List each line of the data that holds the word "objects".

DATA SECTION:
=-=-=-=-=

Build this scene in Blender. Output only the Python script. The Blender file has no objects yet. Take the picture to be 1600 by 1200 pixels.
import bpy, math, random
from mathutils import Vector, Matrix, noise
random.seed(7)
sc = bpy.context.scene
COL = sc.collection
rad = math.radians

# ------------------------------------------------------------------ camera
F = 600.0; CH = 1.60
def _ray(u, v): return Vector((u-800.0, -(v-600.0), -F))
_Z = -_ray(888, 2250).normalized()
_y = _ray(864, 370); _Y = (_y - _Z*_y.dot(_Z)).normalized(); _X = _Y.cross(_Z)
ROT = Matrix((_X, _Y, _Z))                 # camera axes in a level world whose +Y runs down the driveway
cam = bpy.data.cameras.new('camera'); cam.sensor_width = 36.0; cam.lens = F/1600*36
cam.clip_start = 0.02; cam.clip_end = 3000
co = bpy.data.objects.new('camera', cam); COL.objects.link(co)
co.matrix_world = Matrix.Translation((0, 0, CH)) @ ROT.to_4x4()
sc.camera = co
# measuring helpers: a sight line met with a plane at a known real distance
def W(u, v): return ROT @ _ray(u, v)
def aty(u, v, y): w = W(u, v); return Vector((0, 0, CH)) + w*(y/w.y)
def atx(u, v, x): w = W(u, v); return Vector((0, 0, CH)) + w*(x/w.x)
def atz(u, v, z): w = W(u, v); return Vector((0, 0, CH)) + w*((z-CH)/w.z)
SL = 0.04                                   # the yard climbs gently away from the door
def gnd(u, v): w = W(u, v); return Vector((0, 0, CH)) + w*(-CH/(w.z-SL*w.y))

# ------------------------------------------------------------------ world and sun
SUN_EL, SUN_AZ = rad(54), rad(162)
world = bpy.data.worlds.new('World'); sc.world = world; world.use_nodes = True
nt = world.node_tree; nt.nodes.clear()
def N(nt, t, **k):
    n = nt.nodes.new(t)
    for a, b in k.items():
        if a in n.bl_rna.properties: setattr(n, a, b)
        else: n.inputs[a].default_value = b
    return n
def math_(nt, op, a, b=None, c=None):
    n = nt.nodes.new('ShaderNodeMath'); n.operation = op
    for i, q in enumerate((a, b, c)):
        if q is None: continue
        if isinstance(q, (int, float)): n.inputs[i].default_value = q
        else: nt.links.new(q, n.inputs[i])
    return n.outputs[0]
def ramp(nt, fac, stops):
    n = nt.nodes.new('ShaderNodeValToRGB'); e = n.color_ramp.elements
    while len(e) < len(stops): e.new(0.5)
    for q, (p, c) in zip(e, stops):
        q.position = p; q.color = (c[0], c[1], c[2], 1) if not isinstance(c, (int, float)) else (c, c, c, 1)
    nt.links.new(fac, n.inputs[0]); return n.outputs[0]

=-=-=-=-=

WRITTEN REPLY:
Build this scene in Blender. Output only the Python script. The Blender file has no objects yet. Take the picture to be 1600 by 1200 pixels.
co = bpy.data.objects.new('camera', cam); COL.objects.link(co)